Brian drew a line through points A(-1,-4) and B(2,5). He drew another line through points C(3,-7) and D(5,-1). The slopes of the two lines are_____ . The slope of vector AB is _____

(A) The slopes are different; the slope of vector AB is undefined.
(B) The slopes are different; the slope of vector AB is 3.
(C) The slopes are equal; the slope of vector AB is 3.
(D) The slopes are equal; the slope of vector AB is undefined.

Answer 1

The slopes of the lines AB and CD are both 3, so they are equal, and the slope of vector AB is 3, corresponding to answer option (C).

Step-by-step explanation:

To find the slopes of the lines through points A(-1, -4), B(2, 5), C(3, -7), and D(5, -1), we need to use the slope formula m = (y2 - y1) / (x2 - x1).

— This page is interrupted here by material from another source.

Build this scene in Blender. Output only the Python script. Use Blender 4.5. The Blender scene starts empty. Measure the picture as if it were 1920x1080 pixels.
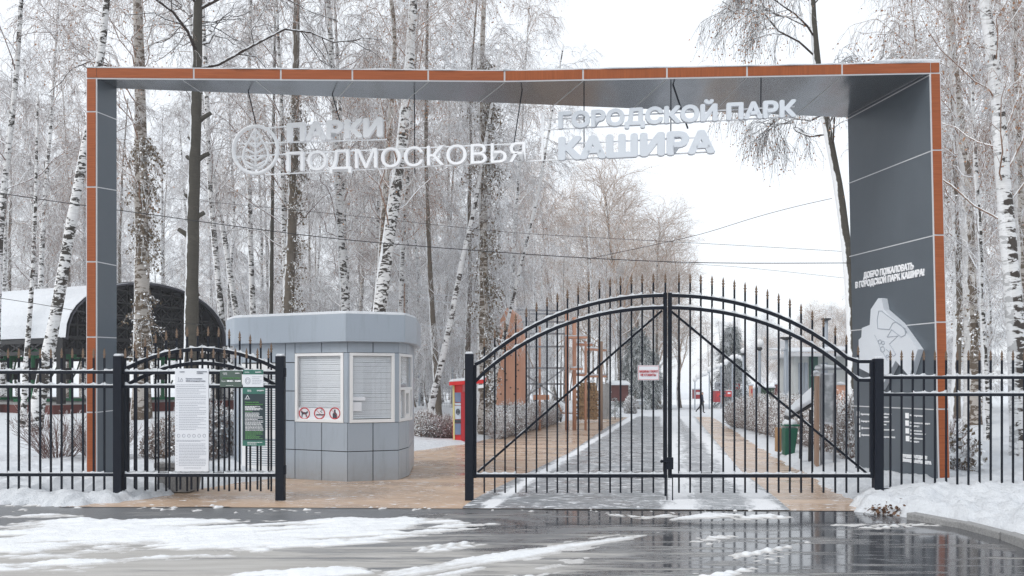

For line AB, this gives us m = (5 - (-4)) / (2 - (-1)) = 9 / 3 = 3. For line CD, the slope would be m = (-1 - (-7)) / (5 - 3) = 6 / 2 = 3.

Since both slopes are equal, they are not different and the slopes of the lines AB and CD are identical. Thus the slopes are equal, and the slope of vector AB is 3, making the correct answer (C).